China's younger generation born after 1995 is keen to work in high-tech industries at the cutting edge of innovation, but also attaches more importance to achieving a work-life balance than its older counterparts, according to a recent report.

Totaling around 260 million people and accounting for nearly 23 percent of the nation's total workforce in 2020, people born after 1995 have grown to be one of the main forces driving the nation's socioeconomic development, said a report released by online recruitment platform Zhaopin and the economic research team Zeping Hongguan.

According to the report, people in this age group prefer high-tech and newly emerging industries such as information technology and telecommunications.

About 21 percent of employees born after 1995 have secured jobs in the IT sector, 1.9 percentage points higher than the nation's average of 19.1 percent, said the report.
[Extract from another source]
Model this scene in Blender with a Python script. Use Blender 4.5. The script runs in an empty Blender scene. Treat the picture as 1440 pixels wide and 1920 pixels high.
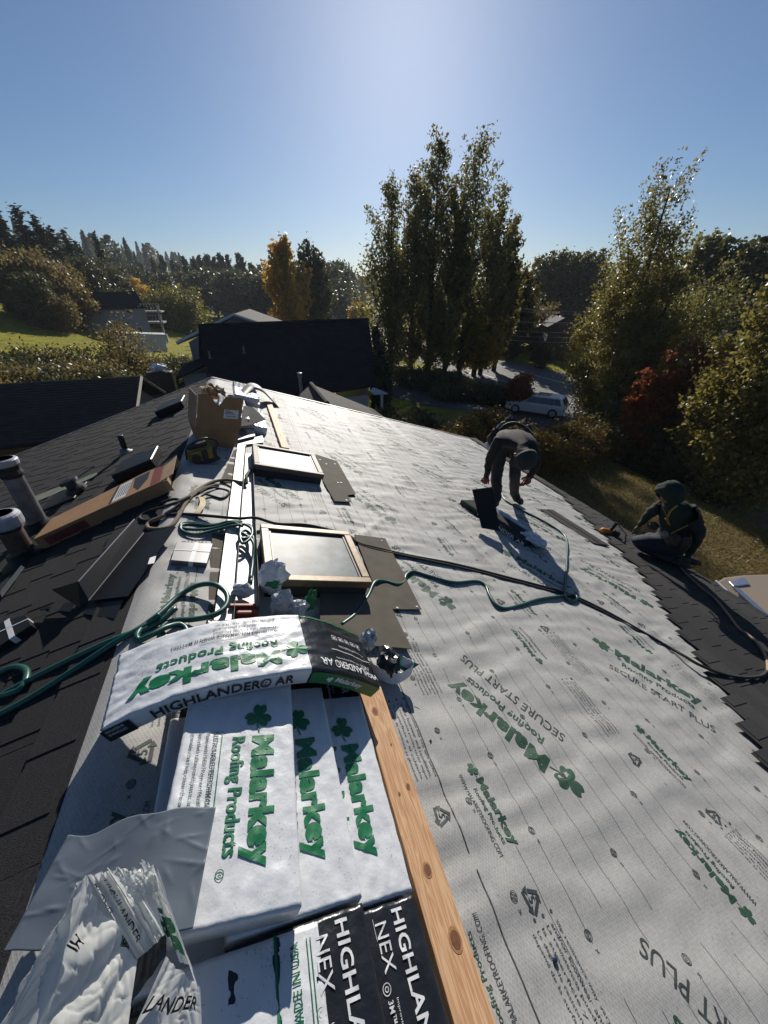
import bpy, bmesh, math, random
import numpy as np
from mathutils import Vector, Matrix
R = math.radians
scene = bpy.context.scene
col = scene.collection
rng = np.random.default_rng(7)
random.seed(7)

# ---------------------------------------------------------------- camera
CAM = Vector((0.64, 0.0, 1.21)); PITCH = R(30.6); YAW = R(18.87); FPX = 690.0
cd = bpy.data.cameras.new('camera'); cam = bpy.data.objects.new('camera', cd); col.objects.link(cam)
cd.sensor_fit = 'VERTICAL'; cd.sensor_height = 24.0; cd.lens = FPX / 1920 * 24.0
cd.clip_start = 0.02; cd.clip_end = 6000
cam.location = CAM; cam.rotation_euler = (R(90) - PITCH, 0, -YAW)
scene.camera = cam

# ---------------------------------------------------------------- sky and sun
SUN_EL, SUN_AZ = R(25.4), R(20.8)          # azimuth from +Y towards +X
w = bpy.data.worlds.new('World'); scene.world = w; w.use_nodes = True
nt = w.node_tree; nt.nodes.clear()
sky = nt.nodes.new('ShaderNodeTexSky'); sky.sky_type = 'NISHITA'; sky.sun_disc = False
sky.sun_elevation = SUN_EL; sky.sun_rotation = SUN_AZ
sky.air_density = 1.0; sky.dust_density = 0.42; sky.ozone_density = 6.0; sky.altitude = 50
bg = nt.nodes.new('ShaderNodeBackground'); bg.inputs['Strength'].default_value = 0.057
wo = nt.nodes.new('ShaderNodeOutputWorld')
nt.links.new(sky.outputs[0], bg.inputs[0]); nt.links.new(bg.outputs[0], wo.inputs[0])
sd = bpy.data.lights.new('sun', 'SUN'); sd.energy = 5.0; sd.angle = R(0.53); sd.color = (1.0, 0.94, 0.85)
sun = bpy.data.objects.new('sun', sd); col.objects.link(sun)
SUNV = Vector((math.sin(SUN_AZ) * math.cos(SUN_EL), math.cos(SUN_AZ) * math.cos(SUN_EL), math.sin(SUN_EL)))
sun.rotation_euler = SUNV.to_track_quat('Z', 'Y').to_euler(); sun.location = SUNV * 60
vs = scene.view_settings
vs.view_transform = 'Standard'; vs.look = 'None'; vs.exposure = 0.3; vs.gamma = 1.0; vs.use_curve_mapping = False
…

The real estate and manufacturing sectors are another two popular choices of the group, the report said, with those areas and IT attracting about 50.3 percent of jobseekers from the age group.

Brought up in an era of high-speed economic development and improved living conditions, people born after 1995 care more about the work-life balance rather than merely their salary.

The report said that the innovation climate and entertainment facilities, such as cinemas, are two major factors the younger generation consider when choosing where to work.

Beijing is their most popular employment destination thanks to its rich cultural resources and sound economy. Shenzhen, in Guangdong province, and Shanghai ranked second and third, especially among those with a higher education, according to the report.

The report said that about 12.2 percent of postgraduates in the group chose to find jobs in Beijing, while Shanghai attracted 9.6 percent and 5.1 percent opted for Shenzhen.

"It's my second year in Shenzhen," said Dong Liyang, a 26-year-old. "I got a job with a technology company when I graduated from Shanghai Tongji University in 2019."

"For young people, both Shanghai and Shenzhen are good places. I had stayed in Shanghai for four years, where the food and the lifestyle attracted me. But I wanted a change.

"Life in Shenzhen is also rich and colorful, with a more friendly working environment and supportive policies for college graduates. The city is young and energetic," he said.

Hangzhou, the capital of Zhejiang province, with its strong economic background and good situation in terms of innovation and entrepreneurship, was also a popular choice among young workers, said the report.

Shao Pingping, a 21-year-old from Zhejiang University, said she wants to start her own fashion design business after she graduates next year. "I also wish to settle down here for life," she said.

Shao, who is from Wuyuan, Jiangxi province, said her hometown is not very far from Hangzhou and she really loves the lifestyle and the working environment in the city.